Excellent points that I agrees with. Where would beheading and sunlight come in? (two points I completely forgot to try to address).

Um, hi. I read this yesterday so 'cuse me replying a bit too late (and ignore me if I repeat anything).
Really, really interesting points - so many things we take for granted when we suspend our disbelief and think of them as vampires...
I was struck re-watching Smashed the other day, how much Spike breathes after the fight with Buffy when he first discovers his chip doesn't fire. It's like the breathing is extreme, heightened emotion, and much more than a human would do.
(Actually Drew Z Greenberg said in the commentary that JM does a great job of reacting with joy when he gets hit - most of the time you have to look hurt - but, er, that's an aside)...
The demon thinks, the brain does not, or the brain is kept functioning by the demon's presence
I would think it's the demon animating the brain to think. Otherwise Spike wouldn't love so hard or still read poetry, Angel wouldn't care so deeply for Connor and Harmony wouldn't accessorize etc. We see that aspects of the human character carry over into the vamp.
I really, really, really, like the idea of the staking completing a cycle or circuit of magic - because that's an idea prevalent in just about every tradition out there.

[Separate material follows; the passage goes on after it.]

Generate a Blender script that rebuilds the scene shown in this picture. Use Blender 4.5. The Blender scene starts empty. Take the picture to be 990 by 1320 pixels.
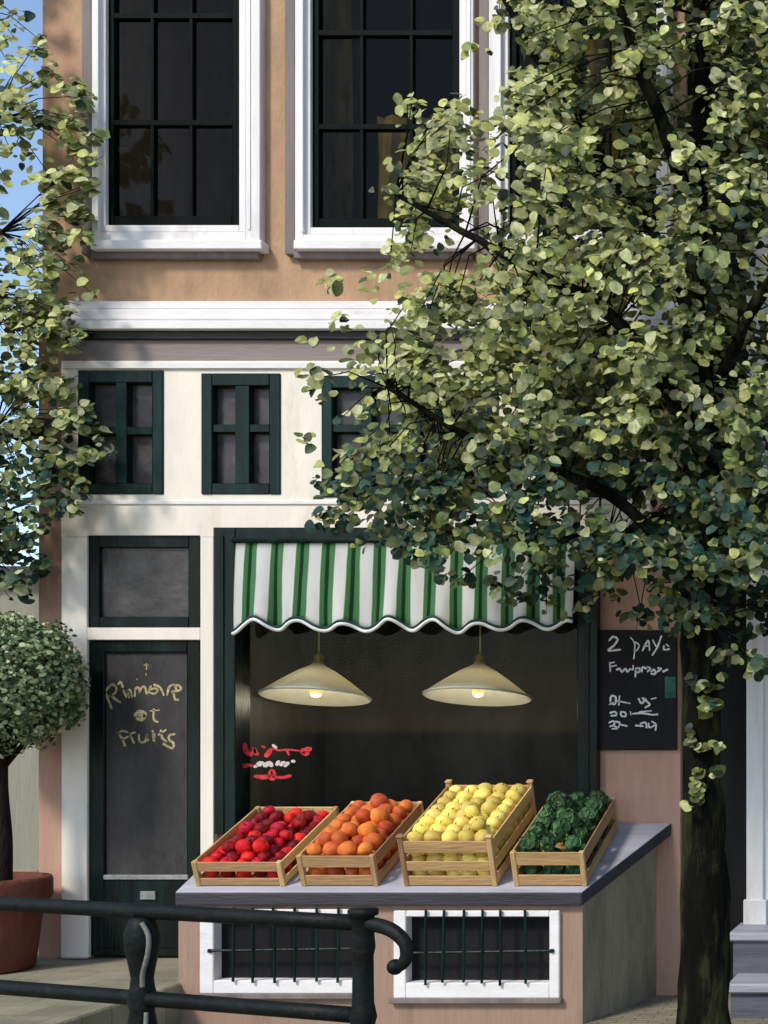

Not late. The comments are still coming in.

It's been an interesting debate.

I think you're right. After wringing ideas through the mangle of arguement, there does seem to a least be some physical aspect to the way the demon controls the host body. I still believe in a large magical component. The ritual of killing a vampire with a stake seems to be a symbolic gesture, rather than a realistic way of killing a creature that is already dead.

Ah Smashed. I love Smashed, all of it. I liked the idea that someone else had, that the panting wasn't necessary exactly, but that it agmented physical energy. Did Angel ever pant? I don't remember, and somehow I think I'd find that a little distrubing!